From my notes on Auckland:

13 May, Laureate reading in the Aotea Centre: During Manhire’s “Hotel Emergencies,” Michele’s guide dog Olive, also up on stage, puts her head down on her paws & begins to look bored.

14 May, festival panel on publishing: one of the editors says that, historically, the invention of a cheaper format (steam-powered rotary printing press, the e-book) always catalyzes an explosion in reading & publishing. Another says that traditional books will continue to be published as “beautiful objects.” There will be fewer of them & they will increase in price. All agree mass market paperbacks are out: Kindle goes to the beach instead.

Best of the Best NZ Poems reading: Emma Neale gives an electric performance of “Spark,” about a child learning how to say “light.” Throughout, a little patch of brightness bobs across her cheek, a reflection from an earring.
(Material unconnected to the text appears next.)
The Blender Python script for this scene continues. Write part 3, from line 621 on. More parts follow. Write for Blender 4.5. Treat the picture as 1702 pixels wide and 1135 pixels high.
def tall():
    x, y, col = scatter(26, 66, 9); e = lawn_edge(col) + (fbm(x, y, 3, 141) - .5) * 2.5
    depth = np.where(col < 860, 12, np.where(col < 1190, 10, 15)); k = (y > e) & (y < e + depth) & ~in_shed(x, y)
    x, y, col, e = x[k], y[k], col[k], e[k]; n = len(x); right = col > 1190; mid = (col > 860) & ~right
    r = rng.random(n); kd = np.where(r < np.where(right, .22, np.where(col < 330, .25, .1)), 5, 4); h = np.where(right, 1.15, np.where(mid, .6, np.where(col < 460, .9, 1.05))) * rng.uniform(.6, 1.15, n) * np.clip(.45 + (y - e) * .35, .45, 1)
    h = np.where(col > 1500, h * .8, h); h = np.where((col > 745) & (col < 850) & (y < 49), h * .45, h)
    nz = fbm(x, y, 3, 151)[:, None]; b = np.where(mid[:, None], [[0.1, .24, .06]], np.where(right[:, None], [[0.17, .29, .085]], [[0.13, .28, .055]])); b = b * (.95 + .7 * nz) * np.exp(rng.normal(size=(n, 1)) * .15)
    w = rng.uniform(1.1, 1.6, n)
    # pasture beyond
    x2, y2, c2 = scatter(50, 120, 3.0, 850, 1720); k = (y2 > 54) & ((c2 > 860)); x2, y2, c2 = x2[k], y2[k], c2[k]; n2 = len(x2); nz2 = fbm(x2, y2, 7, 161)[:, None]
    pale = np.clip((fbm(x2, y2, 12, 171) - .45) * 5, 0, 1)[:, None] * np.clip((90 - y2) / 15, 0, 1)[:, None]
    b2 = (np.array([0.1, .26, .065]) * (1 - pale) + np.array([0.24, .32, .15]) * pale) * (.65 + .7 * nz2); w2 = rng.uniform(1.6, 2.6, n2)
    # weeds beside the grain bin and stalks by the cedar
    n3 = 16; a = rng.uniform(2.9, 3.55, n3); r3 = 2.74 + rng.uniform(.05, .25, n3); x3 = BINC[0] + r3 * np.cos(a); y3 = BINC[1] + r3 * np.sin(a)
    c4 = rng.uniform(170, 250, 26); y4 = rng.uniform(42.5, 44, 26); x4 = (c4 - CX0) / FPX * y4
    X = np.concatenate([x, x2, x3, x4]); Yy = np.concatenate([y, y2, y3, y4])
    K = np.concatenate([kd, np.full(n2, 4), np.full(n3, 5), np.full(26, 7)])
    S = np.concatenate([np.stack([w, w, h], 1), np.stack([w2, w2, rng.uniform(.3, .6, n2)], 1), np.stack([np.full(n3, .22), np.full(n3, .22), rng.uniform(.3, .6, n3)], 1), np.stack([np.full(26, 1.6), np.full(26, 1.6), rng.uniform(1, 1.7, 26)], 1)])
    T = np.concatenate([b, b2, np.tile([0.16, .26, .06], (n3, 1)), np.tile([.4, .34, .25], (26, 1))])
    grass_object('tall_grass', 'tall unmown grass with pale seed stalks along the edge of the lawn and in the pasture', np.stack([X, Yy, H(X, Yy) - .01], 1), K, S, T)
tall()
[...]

You can’t see it on the monitors.

My father John Keats eases a scalpel between the cork and the bottle.

My father Langston Hughes gives his camel jacket to the coat-check girl.

My father Allen Ginsberg insists I must eat my broccoli broccoli broccoli

15 May, Mauri Ola reading: Tusiata Avia: “It’s a big poem & this is a small stage so I’m going to read it in a contained way so I don’t fall off or burst into flames.” A tattoo keeps flashing out from the cuff of her blazer.

Kiwi expression from Richard: “to pack a sad.”

Love-dirty and almost bald, / the animals peer down from their high shelf.

17 May, Auckland University: Chris (student-blogger) is at the front of the room discussing Chinese dissident poetry with Helen & Michele. Michele is saying something like, “Well, we don’t want this assignment to instigate a crackdown on an artist by an authoritarian government.” Beautiful Olive is sprawled across the blue-beige carpet. I imagine she wants to go outside and smell things, but maybe that’s me.